FOLHA - O fim do governo Bush será o fim da doutrina Bush (de ataques preventivos)?
WILKERSON
- Sim. Certamente espero que ela seja rechaçada por completo. Nossa reputação está manchada e continuará assim por muito tempo, porque esse governo não só desafia a lei como declara leis como se fosse um rei francês dizendo "l'Etat, c'est moi" [o Estado sou eu, símbolo do absolutismo]. A república democrática que são os EUA não é radical, mas seus líderes sim. Eu gosto de chamá-los de "neojacobinos", em alusão ao grupo que poluiu a Revolução Francesa e levou à ascensão de Napoleão Bonaparte. Eu sou conservador, mas o governo americano é radical. Esse pessoal é messiânico em seu desejo de trazer liberdade e democracia para o mundo, mesmo à bala. Essa não é a política externa tradicional americana e é errada.

FOLHA - O sr. é republicano.
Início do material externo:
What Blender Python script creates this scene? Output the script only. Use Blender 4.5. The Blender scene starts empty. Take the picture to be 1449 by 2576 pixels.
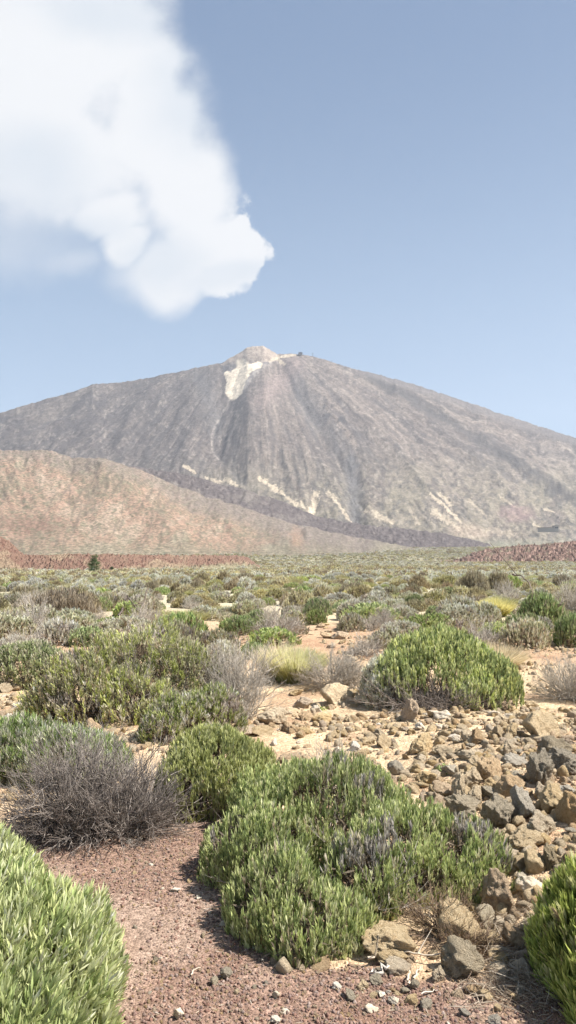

Como vê a atuação de seu partido nesta eleição?
WILKERSON
- É terrível. O Partido Republicano vai ficar moribundo, se não morto, por uma década. Talvez nesse período ganhe a Casa Branca de novo, mas se isso ocorrer será por causa de algum candidato que, assim como John McCain, repudia valores neoconservadores fundamentais. Acho que Barack Obama vai ganhar a Presidência, e o Senado e a Câmara vão ter enormes maiorias democratas.

FOLHA - Quais seriam as prioridades para o próximo presidente?
WILKERSON
- No primeiro dia eu fecharia a prisão de Guantánamo e assinaria uma ordem executiva banindo a tortura por qualquer pessoa em qualquer lugar dos EUA. Aí começaria a abordar a crise econômica, que não acho que vai acabar durante a próxima década.

FOLHA - Um dos pontos de desacordo entre McCain e Obama é sobre o Iraque. O sr. favorece um prazo rápido de retirada?
WILKERSON
- Obama está provavelmente certo. Em 24 ou 30 meses, os americanos podem sair do Iraque e servir de juiz, ficando entre sunitas e curdos e etc. Podemos ter quase todos os nossos soldados fora do país nesse prazo. Não faz nenhum sentido estratégico manter a ocupação de um país árabe, e tenho certeza que o general [David] Petraeus [que assume o Comando Central dos EUA, responsável pelas forças no Oriente Médio, em 31 de outubro], vai chegar a essa conclusão, se é que não chegou ainda.

FOLHA - O foco da "guerra ao terror" deveria estar no Afeganistão, como Obama diz?
WILKERSON
- O foco deveria ser mudar a idéia de que isso é uma guerra. Como declarar guerra contra algo que não pode ser derrotado completamente? É tão estúpido quanto declarar guerra às drogas ou à pobreza. O Afeganistão é um problema que está presente há anos e anos, possivelmente desde Alexandre, o Grande, e no final sempre resolve seus problemas políticos, econômicos e etc. sozinho. A resposta não é militar, mas de liderança. E [o presidente] Hamid Karzai não é a liderança de que o país precisa. Há quatro revisões da estratégia americana no país em curso atualmente -por parte de Petraeus, do Pentágono, do Conselho Nacional de Segurança e do comando da Otan na Europa. Com sorte, vão chegar a essas conclusões.

FOLHA - O comandante militar britânico no país disse que a melhor solução pode ser um "ditador aceitável". O que o sr. acha disso?
WILKERSON
- Não discordo necessariamente. Certamente não é uma solução sustentável. Mas se houvesse uma liderança em Cabul que fizesse as coisas acontecerem... Poderia haver uma pessoa como Pervez Musharraf [ex-ditador do Paquistão] em um momento de crise. Mas depois, como tirar o ditador e trazer instituições, leis, uma sociedade civil, educação... todo tipo de coisa que vai consertar o Afeganistão ao longo prazo? É uma transição muito difícil de ser feita. Eu preferia ver uma solução sustentável.